When you suspend your belief, you do so willfully. You know that things aren't the way that you're going to pretend they are, but you let go of the need to judge them in a regular context and just take them as they are. You know that people can't fly but you can still watch the superhero movie. You choose to suspend your disbelief. You are as much a participant in that scenario as any of the actors and you all understand that you're taking part in a fantasy.
But when it comes to something like what I've described, the choice of participation no longer applies. The people in these situations don't understand the deliberate nature of the fantasy. They have so bought into it that there is no 'willful suspension of disbelief' for them because they actually believe. It's not a scenario where someone literally thinks that Superman exists, but one where someone spends so much time consuming media and talking about Superman that they struggle to exist in a space without him. When they talk about Superman racing the Flash they don't point to some comic book example to say why one character or the other would win, they point to an example to say they know he would win. To them the character is so real that they know him as well as they do anyone in their lives. Where the fantasy transcends reality and literally becomes a part of their life. Were they to meet Superman in real life they would be unphased because they know him so well as a concept that to them the only thing he lacks is a physical form.

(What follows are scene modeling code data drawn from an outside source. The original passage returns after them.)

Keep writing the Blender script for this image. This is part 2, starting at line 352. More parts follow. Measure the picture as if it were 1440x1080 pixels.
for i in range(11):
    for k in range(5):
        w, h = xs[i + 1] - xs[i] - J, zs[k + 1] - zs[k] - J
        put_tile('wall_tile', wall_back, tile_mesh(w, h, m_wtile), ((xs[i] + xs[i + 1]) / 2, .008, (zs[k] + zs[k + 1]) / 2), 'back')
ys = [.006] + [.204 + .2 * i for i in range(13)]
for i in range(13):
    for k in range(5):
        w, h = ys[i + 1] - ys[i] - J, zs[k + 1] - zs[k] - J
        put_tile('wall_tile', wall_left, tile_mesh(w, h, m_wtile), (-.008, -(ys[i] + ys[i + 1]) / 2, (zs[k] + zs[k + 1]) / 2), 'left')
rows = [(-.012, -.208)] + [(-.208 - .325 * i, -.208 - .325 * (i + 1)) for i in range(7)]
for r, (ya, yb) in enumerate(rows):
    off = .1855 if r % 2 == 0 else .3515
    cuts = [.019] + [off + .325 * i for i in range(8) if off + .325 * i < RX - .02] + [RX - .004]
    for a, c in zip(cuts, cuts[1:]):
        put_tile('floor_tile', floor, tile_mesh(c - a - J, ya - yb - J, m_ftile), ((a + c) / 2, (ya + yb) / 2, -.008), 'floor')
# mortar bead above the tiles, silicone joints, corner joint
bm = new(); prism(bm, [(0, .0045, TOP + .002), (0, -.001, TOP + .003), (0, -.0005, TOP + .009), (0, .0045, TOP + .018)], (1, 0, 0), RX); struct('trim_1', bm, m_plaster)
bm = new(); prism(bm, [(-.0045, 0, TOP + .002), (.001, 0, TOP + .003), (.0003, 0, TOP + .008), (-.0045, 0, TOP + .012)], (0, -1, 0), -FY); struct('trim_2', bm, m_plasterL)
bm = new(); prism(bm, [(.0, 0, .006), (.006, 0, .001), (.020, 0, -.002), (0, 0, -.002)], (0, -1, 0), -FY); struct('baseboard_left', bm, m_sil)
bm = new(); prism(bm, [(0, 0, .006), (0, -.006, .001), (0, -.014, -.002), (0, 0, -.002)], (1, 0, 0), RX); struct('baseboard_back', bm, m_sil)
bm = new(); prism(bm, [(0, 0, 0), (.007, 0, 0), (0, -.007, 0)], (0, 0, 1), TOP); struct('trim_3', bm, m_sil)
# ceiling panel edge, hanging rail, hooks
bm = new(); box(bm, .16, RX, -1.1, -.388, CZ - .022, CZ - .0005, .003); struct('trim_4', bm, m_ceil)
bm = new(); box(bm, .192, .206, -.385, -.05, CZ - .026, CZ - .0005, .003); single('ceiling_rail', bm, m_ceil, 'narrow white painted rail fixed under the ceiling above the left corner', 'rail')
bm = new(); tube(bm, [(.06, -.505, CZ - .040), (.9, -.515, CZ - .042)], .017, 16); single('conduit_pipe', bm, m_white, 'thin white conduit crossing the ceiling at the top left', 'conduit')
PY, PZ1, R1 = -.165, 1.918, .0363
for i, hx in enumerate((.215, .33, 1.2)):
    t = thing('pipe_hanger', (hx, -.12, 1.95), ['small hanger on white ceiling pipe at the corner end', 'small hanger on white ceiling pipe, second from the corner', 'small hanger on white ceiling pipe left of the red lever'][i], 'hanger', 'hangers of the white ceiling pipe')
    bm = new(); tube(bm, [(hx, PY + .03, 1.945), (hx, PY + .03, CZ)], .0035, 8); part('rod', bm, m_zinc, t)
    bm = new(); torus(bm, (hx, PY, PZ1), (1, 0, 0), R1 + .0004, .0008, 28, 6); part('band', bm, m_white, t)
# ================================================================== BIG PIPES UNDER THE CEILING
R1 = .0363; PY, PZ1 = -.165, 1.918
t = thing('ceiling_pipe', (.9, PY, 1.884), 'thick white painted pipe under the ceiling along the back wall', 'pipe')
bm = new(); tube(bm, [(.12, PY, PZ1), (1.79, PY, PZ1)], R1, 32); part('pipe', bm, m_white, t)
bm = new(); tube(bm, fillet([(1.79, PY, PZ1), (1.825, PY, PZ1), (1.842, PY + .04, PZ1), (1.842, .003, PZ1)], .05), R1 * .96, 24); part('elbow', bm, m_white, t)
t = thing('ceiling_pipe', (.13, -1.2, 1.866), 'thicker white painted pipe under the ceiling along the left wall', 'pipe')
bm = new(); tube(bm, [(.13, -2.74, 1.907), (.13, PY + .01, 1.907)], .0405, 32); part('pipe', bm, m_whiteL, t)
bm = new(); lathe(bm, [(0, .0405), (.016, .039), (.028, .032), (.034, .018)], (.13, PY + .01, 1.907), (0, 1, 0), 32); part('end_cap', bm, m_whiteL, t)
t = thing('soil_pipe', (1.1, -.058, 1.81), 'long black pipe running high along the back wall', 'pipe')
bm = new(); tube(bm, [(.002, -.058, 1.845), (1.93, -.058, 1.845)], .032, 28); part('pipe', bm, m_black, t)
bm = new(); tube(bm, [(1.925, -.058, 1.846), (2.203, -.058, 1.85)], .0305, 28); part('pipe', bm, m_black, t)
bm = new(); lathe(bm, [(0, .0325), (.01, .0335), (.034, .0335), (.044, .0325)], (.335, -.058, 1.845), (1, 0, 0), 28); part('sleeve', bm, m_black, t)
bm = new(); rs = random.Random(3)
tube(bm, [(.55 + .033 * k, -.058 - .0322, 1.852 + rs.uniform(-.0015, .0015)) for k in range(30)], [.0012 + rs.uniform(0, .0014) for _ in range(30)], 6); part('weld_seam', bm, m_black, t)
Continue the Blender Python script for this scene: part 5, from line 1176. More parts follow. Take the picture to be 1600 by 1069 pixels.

It's a duplicitous dishonesty, a lie that people tell you because they're lying to themselves. They have a different view of reality than you do and, as such, the two of you can't find enough common ground to actually relate enough to have a discussion of where your views differ. When you realize it, you feel reality shift underneath you, like you've taken a step on loose rock and have feel the entire mountainside slide an inch. Whether you are sane and the other people are crazy or you're crazy and the others are sane it makes no difference, you're taking a step into a world where you can't understand anyone and they cannot understand you. You are perfectly alone in a land of dolls that play at appearing human.